START TASK MATERIAL

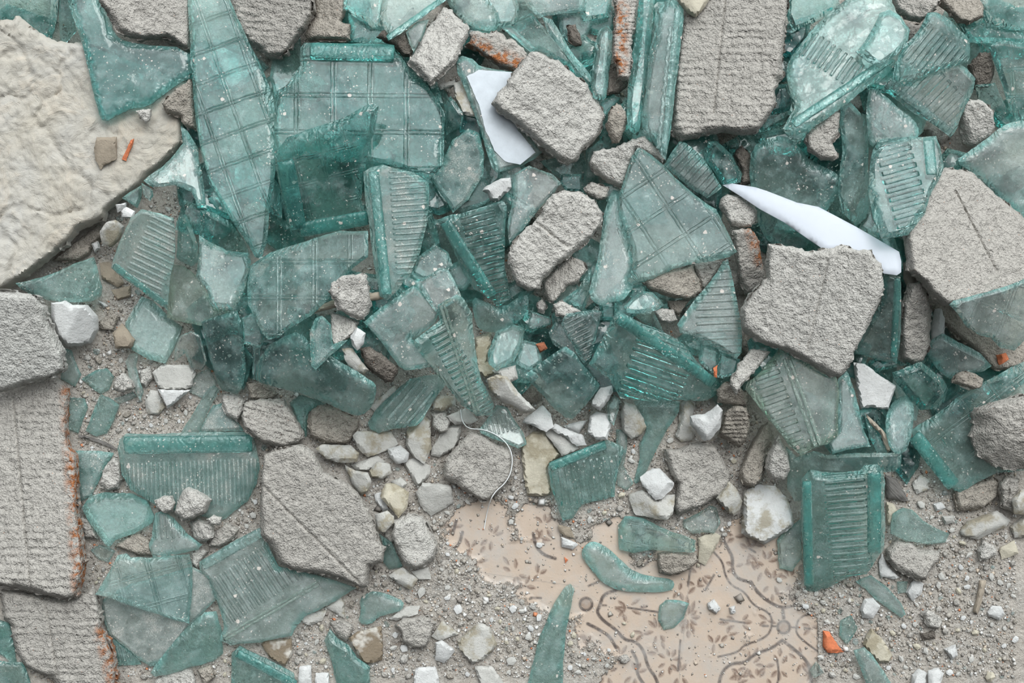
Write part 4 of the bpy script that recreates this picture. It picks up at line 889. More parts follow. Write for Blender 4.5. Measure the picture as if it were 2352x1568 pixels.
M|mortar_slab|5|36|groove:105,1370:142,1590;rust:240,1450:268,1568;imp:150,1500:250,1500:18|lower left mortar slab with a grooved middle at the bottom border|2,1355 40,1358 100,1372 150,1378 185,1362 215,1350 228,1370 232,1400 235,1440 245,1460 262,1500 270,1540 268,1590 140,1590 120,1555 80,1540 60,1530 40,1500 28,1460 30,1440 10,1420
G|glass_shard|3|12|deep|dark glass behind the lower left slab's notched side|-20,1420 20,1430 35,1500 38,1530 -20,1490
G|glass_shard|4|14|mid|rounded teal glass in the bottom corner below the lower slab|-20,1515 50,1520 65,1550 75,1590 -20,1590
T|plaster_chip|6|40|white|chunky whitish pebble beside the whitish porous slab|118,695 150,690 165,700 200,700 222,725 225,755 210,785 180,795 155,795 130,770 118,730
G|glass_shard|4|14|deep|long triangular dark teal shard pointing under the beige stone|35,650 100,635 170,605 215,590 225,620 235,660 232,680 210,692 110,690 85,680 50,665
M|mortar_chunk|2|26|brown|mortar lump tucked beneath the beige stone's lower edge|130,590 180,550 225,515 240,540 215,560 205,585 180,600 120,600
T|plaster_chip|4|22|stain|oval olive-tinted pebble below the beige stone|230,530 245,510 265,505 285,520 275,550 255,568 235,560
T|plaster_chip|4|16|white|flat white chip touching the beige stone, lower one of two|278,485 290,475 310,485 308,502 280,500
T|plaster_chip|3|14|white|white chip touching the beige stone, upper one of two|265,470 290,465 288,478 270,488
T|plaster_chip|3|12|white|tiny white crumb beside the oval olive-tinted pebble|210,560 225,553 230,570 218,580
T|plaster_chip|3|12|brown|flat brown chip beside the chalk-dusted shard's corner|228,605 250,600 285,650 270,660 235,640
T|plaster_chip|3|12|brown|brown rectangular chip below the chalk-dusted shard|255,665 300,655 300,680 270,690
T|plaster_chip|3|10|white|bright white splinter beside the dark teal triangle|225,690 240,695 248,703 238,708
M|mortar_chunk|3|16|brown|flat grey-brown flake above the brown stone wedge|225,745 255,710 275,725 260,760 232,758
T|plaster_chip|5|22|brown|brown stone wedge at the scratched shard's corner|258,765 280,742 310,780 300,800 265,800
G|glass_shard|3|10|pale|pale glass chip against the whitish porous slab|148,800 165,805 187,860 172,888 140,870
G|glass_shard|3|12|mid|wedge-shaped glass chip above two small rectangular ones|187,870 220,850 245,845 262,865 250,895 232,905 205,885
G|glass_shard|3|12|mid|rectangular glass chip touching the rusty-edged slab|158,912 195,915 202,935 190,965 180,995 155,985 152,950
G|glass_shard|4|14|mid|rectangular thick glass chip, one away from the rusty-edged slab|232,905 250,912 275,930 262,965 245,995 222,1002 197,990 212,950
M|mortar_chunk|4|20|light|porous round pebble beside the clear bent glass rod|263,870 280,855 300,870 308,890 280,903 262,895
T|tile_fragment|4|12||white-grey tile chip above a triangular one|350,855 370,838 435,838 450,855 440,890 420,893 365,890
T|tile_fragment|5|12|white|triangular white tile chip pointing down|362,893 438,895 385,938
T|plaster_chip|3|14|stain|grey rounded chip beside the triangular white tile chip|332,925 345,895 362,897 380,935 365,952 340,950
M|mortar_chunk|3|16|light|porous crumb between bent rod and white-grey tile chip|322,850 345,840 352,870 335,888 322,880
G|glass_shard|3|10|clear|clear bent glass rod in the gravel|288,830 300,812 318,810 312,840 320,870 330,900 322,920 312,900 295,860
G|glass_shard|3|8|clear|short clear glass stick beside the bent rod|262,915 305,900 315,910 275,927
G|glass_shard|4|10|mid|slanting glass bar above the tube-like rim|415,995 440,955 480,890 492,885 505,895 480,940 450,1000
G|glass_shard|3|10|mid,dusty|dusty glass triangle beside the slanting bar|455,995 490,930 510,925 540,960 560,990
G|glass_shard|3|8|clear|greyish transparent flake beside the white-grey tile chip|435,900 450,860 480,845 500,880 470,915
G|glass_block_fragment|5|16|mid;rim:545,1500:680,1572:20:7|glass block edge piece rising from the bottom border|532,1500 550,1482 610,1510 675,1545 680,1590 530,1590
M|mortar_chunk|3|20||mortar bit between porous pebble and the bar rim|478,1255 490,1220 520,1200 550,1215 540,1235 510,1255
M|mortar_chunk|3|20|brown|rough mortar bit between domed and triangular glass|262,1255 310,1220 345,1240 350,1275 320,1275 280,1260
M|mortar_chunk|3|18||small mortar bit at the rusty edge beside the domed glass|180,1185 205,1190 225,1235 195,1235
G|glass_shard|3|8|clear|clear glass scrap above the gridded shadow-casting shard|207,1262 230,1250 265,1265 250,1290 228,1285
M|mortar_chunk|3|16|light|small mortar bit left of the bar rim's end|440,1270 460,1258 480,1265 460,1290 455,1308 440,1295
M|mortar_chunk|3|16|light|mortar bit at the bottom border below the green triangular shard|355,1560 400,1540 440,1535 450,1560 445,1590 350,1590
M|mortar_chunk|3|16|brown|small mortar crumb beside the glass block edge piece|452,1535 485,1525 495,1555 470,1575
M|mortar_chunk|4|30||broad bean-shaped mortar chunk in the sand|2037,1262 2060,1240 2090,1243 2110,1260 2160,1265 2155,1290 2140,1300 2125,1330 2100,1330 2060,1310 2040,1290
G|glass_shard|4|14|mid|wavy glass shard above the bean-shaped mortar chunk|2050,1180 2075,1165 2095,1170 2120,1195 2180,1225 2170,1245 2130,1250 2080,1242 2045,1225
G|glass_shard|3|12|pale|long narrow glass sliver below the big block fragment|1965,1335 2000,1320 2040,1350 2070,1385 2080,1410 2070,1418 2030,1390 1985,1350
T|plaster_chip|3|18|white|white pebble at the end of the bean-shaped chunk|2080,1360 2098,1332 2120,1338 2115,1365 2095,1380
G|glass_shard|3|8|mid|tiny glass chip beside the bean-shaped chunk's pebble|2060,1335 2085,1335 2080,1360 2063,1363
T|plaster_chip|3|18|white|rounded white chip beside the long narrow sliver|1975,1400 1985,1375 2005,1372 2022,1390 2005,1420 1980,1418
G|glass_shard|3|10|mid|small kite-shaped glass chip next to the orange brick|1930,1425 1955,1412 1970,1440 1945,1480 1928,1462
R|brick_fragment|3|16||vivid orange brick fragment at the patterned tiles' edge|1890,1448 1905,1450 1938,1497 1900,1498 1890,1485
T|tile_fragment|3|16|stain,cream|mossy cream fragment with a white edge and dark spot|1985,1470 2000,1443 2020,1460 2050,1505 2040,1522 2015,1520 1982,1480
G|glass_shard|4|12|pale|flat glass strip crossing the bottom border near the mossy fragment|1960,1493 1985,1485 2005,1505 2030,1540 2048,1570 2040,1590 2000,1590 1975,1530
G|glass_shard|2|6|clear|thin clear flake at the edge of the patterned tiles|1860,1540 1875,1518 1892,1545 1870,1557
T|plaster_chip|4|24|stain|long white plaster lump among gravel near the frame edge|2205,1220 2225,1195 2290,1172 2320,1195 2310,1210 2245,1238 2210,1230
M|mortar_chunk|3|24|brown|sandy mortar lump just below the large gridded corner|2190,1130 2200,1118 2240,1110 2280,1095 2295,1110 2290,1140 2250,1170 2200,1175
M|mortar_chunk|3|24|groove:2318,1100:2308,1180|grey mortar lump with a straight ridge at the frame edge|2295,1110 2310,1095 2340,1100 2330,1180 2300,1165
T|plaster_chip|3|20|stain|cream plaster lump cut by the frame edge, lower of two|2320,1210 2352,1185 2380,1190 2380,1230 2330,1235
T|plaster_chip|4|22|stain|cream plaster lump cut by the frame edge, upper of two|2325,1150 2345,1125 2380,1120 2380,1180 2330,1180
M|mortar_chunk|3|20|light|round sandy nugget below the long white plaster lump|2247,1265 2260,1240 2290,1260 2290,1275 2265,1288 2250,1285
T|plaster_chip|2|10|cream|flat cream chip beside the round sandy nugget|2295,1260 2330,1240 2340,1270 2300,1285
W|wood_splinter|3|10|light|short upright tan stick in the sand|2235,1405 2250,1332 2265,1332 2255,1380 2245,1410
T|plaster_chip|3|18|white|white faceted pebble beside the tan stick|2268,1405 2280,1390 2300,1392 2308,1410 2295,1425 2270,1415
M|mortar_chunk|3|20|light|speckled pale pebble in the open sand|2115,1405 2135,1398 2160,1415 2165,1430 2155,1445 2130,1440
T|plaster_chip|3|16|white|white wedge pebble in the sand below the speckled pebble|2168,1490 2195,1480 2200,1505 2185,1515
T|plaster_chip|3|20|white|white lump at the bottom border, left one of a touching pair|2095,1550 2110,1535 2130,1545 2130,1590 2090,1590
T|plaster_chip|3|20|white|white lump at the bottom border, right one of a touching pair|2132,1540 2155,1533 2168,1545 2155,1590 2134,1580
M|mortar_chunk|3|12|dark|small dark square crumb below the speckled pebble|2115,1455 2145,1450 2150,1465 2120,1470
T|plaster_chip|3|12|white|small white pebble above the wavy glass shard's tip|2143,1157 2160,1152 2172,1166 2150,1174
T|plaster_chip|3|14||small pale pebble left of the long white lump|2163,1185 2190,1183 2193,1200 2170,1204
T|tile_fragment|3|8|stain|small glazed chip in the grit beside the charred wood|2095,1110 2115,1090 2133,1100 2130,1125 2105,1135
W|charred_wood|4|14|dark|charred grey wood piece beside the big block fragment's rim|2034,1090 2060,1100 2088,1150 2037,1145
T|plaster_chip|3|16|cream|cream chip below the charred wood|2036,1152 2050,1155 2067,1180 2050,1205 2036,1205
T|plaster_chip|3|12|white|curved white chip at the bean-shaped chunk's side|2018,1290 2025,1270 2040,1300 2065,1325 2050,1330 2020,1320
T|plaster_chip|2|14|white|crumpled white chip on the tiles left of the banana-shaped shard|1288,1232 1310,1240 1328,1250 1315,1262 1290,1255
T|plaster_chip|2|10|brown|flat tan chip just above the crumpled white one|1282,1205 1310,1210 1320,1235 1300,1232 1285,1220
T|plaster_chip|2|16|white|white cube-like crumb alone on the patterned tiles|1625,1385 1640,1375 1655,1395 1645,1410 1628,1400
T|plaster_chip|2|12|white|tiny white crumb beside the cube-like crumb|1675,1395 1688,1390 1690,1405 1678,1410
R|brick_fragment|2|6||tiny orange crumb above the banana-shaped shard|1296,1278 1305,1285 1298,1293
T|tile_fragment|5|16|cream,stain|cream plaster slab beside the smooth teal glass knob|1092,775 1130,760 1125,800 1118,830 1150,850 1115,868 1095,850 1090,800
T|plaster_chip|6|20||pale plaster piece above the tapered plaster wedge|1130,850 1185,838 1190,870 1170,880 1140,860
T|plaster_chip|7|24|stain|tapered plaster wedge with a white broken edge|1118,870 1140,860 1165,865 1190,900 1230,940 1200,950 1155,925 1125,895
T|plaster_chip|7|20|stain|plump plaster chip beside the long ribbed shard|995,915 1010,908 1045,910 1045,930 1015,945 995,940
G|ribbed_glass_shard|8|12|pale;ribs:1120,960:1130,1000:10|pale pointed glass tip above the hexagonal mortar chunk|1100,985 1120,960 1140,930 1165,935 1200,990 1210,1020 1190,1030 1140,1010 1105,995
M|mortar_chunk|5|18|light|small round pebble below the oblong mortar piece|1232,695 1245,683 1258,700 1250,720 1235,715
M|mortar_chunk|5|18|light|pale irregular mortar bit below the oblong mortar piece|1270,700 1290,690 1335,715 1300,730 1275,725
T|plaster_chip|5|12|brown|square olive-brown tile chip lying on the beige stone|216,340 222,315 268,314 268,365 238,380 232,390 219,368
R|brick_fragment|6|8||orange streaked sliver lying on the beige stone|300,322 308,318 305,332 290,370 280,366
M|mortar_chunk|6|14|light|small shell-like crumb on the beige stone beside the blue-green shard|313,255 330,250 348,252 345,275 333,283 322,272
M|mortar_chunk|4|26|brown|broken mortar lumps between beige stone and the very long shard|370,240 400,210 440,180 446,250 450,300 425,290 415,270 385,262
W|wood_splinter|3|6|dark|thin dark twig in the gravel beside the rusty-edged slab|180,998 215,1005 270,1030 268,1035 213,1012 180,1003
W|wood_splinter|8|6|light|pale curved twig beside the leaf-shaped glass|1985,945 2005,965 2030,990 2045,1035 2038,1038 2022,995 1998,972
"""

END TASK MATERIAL
START TASK MATERIAL

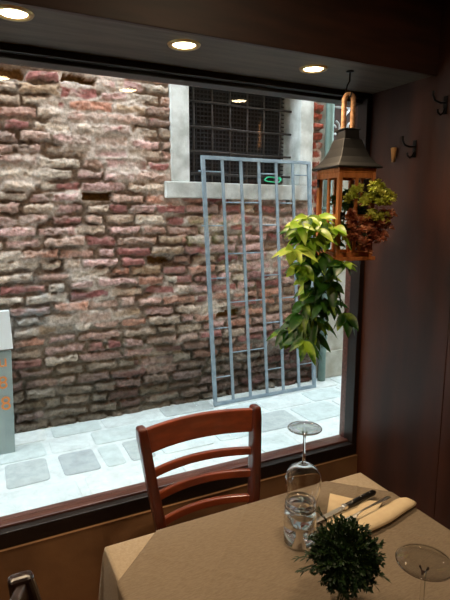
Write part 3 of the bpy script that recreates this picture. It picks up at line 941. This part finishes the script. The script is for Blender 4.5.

END TASK MATERIAL

**THE PROBLEM**. Filter the records above for lines containing the word "that", and copy those lines.

**ANSWER TO THIS EXERCISE**.
Write part 4 of the bpy script that recreates this picture. It picks up at line 889. More parts follow. Write for Blender 4.5. Measure the picture as if it were 2352x1568 pixels.
Write part 3 of the bpy script that recreates this picture. It picks up at line 941. This part finishes the script. The script is for Blender 4.5.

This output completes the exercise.